O Eng. Miguel Pais ocupava o cargo de chefe de tracção e conservação de via e obras dos Caminhos de Ferro do Sul e Sueste. Estudara também o problema da construção da nova estação do Barreiro e afirmara que o edifício podia erguer-se em perfeitas condições, embora houvesse que enfrentar sérias dificuldades.
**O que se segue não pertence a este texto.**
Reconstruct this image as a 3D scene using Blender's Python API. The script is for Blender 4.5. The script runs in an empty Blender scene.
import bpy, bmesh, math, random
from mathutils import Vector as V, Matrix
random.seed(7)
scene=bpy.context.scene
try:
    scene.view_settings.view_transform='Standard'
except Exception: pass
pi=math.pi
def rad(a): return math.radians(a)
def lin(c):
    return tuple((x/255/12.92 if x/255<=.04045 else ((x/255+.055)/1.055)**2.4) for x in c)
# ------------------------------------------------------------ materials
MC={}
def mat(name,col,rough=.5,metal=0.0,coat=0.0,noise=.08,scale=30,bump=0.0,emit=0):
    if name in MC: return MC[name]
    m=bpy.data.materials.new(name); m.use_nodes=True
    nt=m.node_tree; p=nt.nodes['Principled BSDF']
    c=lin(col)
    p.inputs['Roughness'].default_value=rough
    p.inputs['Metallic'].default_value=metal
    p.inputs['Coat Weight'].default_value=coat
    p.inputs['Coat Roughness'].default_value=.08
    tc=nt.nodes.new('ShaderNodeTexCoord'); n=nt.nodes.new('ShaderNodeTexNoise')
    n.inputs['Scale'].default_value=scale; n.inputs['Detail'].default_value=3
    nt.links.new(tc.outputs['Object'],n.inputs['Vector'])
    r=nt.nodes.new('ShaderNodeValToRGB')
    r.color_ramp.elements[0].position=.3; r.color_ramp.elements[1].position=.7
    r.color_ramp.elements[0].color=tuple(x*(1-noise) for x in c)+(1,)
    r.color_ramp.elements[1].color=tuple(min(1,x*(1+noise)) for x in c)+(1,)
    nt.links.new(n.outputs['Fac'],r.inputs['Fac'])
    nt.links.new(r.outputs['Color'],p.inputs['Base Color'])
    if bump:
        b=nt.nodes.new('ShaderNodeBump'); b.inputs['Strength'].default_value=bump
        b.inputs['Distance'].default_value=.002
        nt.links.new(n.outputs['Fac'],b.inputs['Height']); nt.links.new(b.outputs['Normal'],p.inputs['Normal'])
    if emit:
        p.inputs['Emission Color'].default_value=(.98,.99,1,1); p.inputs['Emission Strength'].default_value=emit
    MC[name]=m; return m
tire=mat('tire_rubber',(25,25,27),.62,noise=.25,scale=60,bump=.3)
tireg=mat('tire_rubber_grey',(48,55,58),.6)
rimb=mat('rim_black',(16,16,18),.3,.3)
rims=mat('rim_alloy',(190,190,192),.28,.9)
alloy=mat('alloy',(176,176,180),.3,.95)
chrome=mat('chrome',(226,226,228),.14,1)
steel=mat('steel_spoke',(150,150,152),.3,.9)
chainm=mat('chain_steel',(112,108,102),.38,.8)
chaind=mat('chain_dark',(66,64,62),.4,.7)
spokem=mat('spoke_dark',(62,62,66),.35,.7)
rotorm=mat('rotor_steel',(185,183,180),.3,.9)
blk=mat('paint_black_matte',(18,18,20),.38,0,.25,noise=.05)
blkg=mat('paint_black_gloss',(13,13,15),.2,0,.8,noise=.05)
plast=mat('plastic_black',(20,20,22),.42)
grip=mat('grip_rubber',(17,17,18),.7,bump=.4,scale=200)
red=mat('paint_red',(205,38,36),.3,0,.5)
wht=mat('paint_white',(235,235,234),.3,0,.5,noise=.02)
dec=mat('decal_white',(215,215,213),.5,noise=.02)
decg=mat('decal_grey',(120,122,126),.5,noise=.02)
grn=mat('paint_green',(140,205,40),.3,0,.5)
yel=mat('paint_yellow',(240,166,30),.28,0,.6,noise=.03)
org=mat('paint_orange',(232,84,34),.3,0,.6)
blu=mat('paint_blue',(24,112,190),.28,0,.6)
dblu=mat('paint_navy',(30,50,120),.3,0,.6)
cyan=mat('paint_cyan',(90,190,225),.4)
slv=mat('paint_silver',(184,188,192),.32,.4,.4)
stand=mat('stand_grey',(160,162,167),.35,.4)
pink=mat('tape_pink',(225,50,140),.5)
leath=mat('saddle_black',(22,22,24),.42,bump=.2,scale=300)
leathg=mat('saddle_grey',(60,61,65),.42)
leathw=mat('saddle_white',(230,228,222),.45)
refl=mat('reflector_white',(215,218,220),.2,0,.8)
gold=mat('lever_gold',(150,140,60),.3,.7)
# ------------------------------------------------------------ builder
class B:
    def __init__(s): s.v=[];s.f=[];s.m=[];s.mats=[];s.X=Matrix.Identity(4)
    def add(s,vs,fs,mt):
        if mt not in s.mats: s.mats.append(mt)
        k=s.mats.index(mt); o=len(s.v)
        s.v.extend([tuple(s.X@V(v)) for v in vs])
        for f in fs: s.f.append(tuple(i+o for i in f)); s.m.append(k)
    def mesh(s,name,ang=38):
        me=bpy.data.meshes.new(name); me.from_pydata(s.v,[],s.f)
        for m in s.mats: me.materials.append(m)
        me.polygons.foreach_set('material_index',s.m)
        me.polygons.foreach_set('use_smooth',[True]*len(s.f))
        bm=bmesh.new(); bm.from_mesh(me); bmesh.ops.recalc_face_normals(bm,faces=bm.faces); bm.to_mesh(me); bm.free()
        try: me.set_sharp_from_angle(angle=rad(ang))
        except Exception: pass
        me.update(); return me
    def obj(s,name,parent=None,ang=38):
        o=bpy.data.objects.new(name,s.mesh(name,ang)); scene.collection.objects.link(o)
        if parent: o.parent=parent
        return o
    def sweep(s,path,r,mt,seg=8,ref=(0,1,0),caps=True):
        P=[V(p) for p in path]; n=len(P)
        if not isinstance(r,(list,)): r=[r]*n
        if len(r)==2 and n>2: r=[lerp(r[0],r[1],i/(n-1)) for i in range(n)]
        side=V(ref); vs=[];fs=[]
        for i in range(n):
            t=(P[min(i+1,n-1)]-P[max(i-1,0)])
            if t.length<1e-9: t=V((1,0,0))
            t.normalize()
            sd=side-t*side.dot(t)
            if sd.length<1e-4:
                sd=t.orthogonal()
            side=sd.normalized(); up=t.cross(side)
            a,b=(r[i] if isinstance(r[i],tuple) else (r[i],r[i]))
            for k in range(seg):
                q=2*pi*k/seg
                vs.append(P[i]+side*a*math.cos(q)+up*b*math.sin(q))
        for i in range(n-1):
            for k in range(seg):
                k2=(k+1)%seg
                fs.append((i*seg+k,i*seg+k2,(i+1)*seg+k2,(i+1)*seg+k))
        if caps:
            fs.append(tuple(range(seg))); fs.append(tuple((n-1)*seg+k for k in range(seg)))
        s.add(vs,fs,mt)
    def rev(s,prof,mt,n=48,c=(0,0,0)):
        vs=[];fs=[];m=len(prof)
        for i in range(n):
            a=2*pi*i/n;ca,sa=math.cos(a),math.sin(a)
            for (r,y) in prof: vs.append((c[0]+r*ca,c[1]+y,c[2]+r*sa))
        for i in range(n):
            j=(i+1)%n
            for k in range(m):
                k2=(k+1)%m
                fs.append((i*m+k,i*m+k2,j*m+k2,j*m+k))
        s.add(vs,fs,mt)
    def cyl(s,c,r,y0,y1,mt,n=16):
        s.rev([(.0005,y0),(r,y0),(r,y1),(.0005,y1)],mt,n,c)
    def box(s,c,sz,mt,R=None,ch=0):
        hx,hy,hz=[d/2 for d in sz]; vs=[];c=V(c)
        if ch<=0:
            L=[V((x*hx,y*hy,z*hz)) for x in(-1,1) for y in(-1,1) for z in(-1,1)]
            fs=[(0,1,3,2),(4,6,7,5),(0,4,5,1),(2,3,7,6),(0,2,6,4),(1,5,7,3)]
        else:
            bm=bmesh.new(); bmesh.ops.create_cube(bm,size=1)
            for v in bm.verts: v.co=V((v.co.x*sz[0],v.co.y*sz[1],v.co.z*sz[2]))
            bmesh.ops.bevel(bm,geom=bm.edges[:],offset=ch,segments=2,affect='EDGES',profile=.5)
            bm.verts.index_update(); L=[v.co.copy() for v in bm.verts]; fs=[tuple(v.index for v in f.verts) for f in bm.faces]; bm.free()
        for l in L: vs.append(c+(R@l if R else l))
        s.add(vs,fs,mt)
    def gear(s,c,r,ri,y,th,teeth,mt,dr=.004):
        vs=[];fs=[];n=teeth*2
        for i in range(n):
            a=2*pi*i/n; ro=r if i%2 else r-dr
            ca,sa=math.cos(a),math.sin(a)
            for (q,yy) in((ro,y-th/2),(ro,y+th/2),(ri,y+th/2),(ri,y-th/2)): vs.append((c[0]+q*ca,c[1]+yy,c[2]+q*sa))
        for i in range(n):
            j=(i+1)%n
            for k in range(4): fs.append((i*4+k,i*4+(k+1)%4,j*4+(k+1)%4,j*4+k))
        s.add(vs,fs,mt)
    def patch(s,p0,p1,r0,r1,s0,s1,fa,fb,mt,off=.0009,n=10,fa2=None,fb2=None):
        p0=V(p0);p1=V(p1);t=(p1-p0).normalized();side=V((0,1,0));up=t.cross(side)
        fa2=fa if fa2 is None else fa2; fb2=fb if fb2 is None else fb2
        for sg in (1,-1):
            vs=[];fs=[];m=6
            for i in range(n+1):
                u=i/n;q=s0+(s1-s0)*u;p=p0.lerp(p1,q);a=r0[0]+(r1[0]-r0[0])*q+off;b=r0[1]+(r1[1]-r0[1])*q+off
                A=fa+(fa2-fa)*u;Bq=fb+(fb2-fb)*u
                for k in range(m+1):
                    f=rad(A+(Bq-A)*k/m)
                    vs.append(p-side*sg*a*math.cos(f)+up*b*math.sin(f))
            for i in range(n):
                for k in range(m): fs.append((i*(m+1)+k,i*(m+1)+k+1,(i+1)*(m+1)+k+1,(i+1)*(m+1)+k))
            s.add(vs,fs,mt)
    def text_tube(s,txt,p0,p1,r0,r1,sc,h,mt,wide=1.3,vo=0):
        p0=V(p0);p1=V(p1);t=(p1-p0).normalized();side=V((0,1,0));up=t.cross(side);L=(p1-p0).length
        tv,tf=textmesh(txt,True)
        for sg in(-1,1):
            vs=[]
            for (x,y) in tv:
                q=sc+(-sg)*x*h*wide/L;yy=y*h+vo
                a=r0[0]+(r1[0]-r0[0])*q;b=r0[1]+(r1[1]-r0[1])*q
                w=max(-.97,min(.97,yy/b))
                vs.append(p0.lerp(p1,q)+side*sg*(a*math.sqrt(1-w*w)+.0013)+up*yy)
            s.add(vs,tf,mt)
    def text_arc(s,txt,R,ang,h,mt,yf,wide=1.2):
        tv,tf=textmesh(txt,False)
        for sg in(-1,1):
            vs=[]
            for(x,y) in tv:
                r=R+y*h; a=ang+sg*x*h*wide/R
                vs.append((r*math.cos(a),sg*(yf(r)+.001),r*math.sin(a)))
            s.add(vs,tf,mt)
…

Houve sorrisos dos incrédulos, mas o certo é que Miguel Pais foi encarregado de elaborar o seu projecto e apresentou-o em Março de 1876. A obra fora orçada em 280.000$000.Lançados os primeiros fundamentos hidráulicos sobre leitos de areia grossa, atravessando camadas de profundos lodos, os trabalhos, dirigidos por mão de mestre, foram prosseguindo satisfatoriamente, apesar da descrença de alguns técnicos nacionais e estrangeiros. A falta de verba, porém, foi a sombra negra de Miguel Pais, que viu as obras paralisadas durante um ano, até que essa dificuldade foi vencida e a nova estação pôde começar a tomar forma e feitio, erguida graciosamente à beira das águas do Tejo. As linhas arquitectónicas do edifício foram bastante elogiadas e houve até quem afirmasse que possuíam (reminiscências da arquitectura manuelina).
Dispondo duma gare com 80 metros de comprimento e 15 metros e meio de largura, a estação propriamente dita importou em cerca de 58 contos de réis, correspondendo mais de metade desta verba às despesas a que os fundamentos deram origem. Em fins de Setembro de 1884 os trabalhos principais estavam concluídos e em 4 de Outubro procedeu-se à inauguração da nova estação términos das linhas férreas ao sul do Tejo.
O Barreiro viveu então um dia festivo e recebeu altas personalidades da vida pública, entre as quais o ministro António Augusto de Aguiar, que presidiu à cerimónia inaugural da nova estação marítimo – ferroviária.
O pessoal das oficinas tivera folga e toda a população da vila se associou à festa, sem faltarem as duas filarmónicas locais, que abrilhantaram o memorável acontecimento. A estação, naturalmente. Estava “vistosamente decorada e ornamentada mastros, bandeiras, galhardetes, troféus, escudos, grinaldas e festões de verdura”. À noite houve iluminação interior da estação e sarau até à uma hora da madrugada.No próprio dia da inauguração da nova estação do Barreiro, reuniu-se a Câmara Municipal em sessão extraordinária, tendo o cidadão barreirense João Maria de Abreu Moreira enaltecido a figura e a obra do homem que fizera aquilo que muitos consideravam impossível fazer-se : “um cais de embarque que é uma das glórias da engenharia portuguesa” Por proposta do mesmo vereador, imediatamente aprovada por unanimidade, foi dado o nome de Miguel Pais a uma rua da vila, que assim agradeceu ao primeiro visionador da ponte sobre o Tejo a valiosa dádiva. Dois meses depois, já todos os serviços funcionavam na nova estação do Barreiro.